Teachers may start year without a contract

Progress made on many issues

After 10 hours of negotiations Wednesday the Oak Harbor School District and the teachers’ union failed to come to an agreement on a new contract. Teachers intend to start the school year Thursday without a contract, after the expiration of the current agreement today.

While the school district came to the table with an offer for the Oak Harbor Education Association, lead negotiator Barbara James, the human resources director for the district, did not have the authority to agree to a final set of requests that would have put a new agreement to bed, said Peter Szalai, co-president of OHEA. James told Szalai that the sticking point, about $100,000 worth of pay and benefits over the next two years, would require an authorization from either the superintendent or the school board president, and that neither official was available at the time, Szalai said.

“The association is extremely disappointed that the superintendent and the school board president were not available to provide the latitude to the bargaining team to conclude negotiations,” Szalai said.

Wednesday’s meeting had been scheduled since July 19, Szalai said.

The two sides are “$100,000 apart,” Szalai said, in the areas of supplemental payments for health care insurance and vision care benefits, and in a “decent raise” for substitute teachers.

“The association awaits the superintendent’s return and the district’s response to the latest stage of negotiations,” Szalai said. James tried to reach Superintendent Rick Schulte, “who is climbing a mountain,” on vacation, Szalai said.

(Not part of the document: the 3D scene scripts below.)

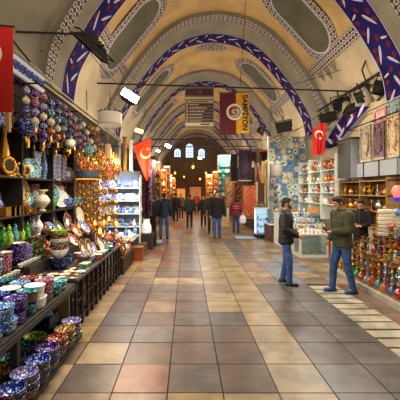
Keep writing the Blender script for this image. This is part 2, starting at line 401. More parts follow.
def ring(b, pin, pout, off, mat, U0=0):
    n = len(pin); pts = [vp(*p, off) for p in pin]+[vp(*p, off) for p in pout]; uv = list(pin)+list(pout)
    b.add(pts, [(i, (i+1) % n, n+(i+1) % n, n+i) for i in range(n)], mat, uv)
def leafpoly(cs, cd, L_, w, ang):
    o = []
    for k in range(14):
        a = 2*PI*k/14; u = math.cos(a)*L_/2; v = math.sin(a)*w/2*(1-.35*math.cos(a)); o.append((cs+u*math.cos(ang)-v*math.sin(ang), cd+u*math.sin(ang)+v*math.cos(ang)))
    return o
def stad(cs, cd, hs, hd, r=None, n=10):              # rounded-end outline, long along s
    o = []
    for k in range(n+1): a = -PI/2+PI*k/n; o.append((cs+hs-hd+math.cos(a)*hd, cd+math.sin(a)*hd))
    for k in range(n+1): a = PI/2+PI*k/n; o.append((cs-hs+hd+math.cos(a)*hd, cd+math.sin(a)*hd))
    return o
def uvpat(name, c1, c2, c3=None, scale=9, rough=.75):
    """painted lattice: rings and lozenges on the surface's own metres"""
    if name in MATS: return MATS[name]
    m = mat(name, c1, rough); nt = m.node_tree; N = nt.nodes; L = nt.links; b = N['Principled BSDF']
    tc = N.new('ShaderNodeTexCoord'); sp = N.new('ShaderNodeSeparateXYZ'); L.new(tc.outputs['UV'], sp.inputs[0])
    def mth(op, a, v=None):
        n = N.new('ShaderNodeMath'); n.operation = op
        L.new(a, n.inputs[0]) if hasattr(a, 'links') else setattr(n.inputs[0], 'default_value', a)
        if v is not None: L.new(v, n.inputs[1]) if hasattr(v, 'links') else setattr(n.inputs[1], 'default_value', v)
        return n.outputs[0]
    su = mth('SINE', mth('MULTIPLY', sp.outputs[0], scale*2*PI/2)); sv = mth('SINE', mth('MULTIPLY', sp.outputs[1], scale*2*PI/2))
    v = mth('ABSOLUTE', mth('MULTIPLY', su, sv))
    r = N.new('ShaderNodeValToRGB'); r.color_ramp.interpolation = 'CONSTANT'; e = r.color_ramp.elements
    e[0].color = (*hx(c2), 1); e[1].position = .3; e[1].color = (*hx(c1), 1)
    if c3: k = e.new(.72); k.color = (*hx(c3), 1)
    L.new(v, r.inputs['Fac']); L.new(r.outputs['Color'], b.inputs['Base Color']); return m
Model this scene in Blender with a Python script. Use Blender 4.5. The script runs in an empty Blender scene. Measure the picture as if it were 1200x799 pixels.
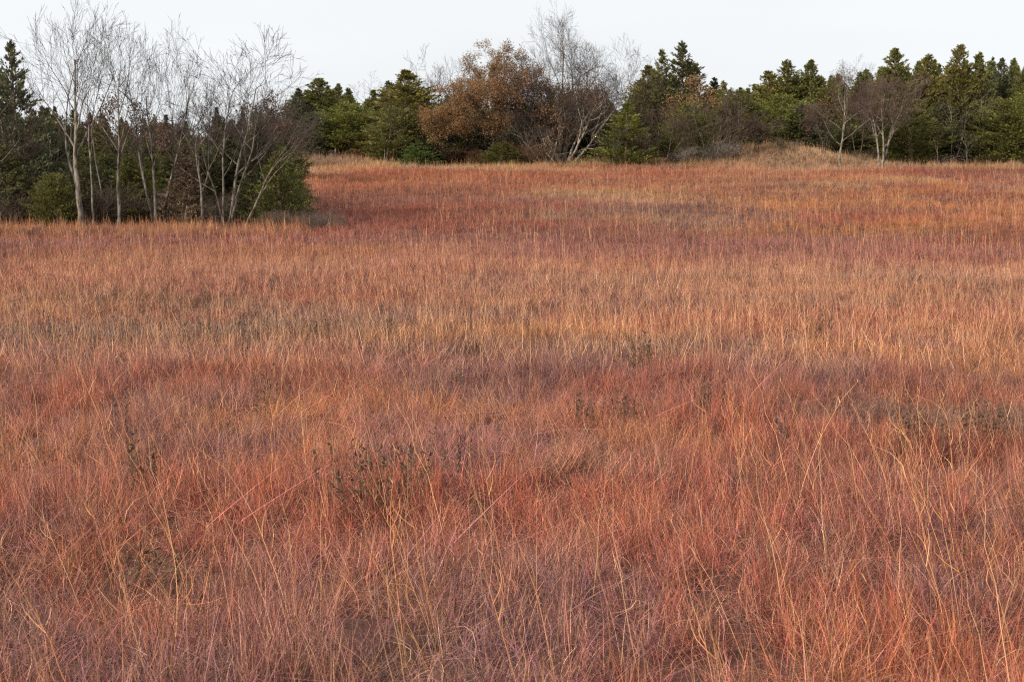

“We are extremely disappointed he chose this particular time to be on a mountain,” Szalai added.

The school board approved Schulte’s vacation request for Aug. 26 through Aug. 30 at its June 11 board meeting.

During a phone call to Jones’ office Thursday, an employee said that Jones would not be back until Tuesday, Sept. 4.

Despite the lack of a final agreement after Wednesday’s negotiations, Szalai said the district agreed to some other union requests to be included in the new contract.

“On a positive note, we have made progress on a whole host of issues,” Szalai said. The district has tentatively agreed to restore teacher pay for one Learning Improvement Day, which Szalai also calls the “183rd day,” as well as offered to pay part of the health care premiums of teachers, but not “enough,” Szalai said. Additionally, the two sides have tentatively agreed on other issues such as class size and class load, personal leave, bereavement leave and personnel files.

Meanwhile, despite the lack of a new contract, “353 men and women are working to meet the needs of students,” Szalai said, as teachers prepare their classrooms for the first day of school Sept. 5.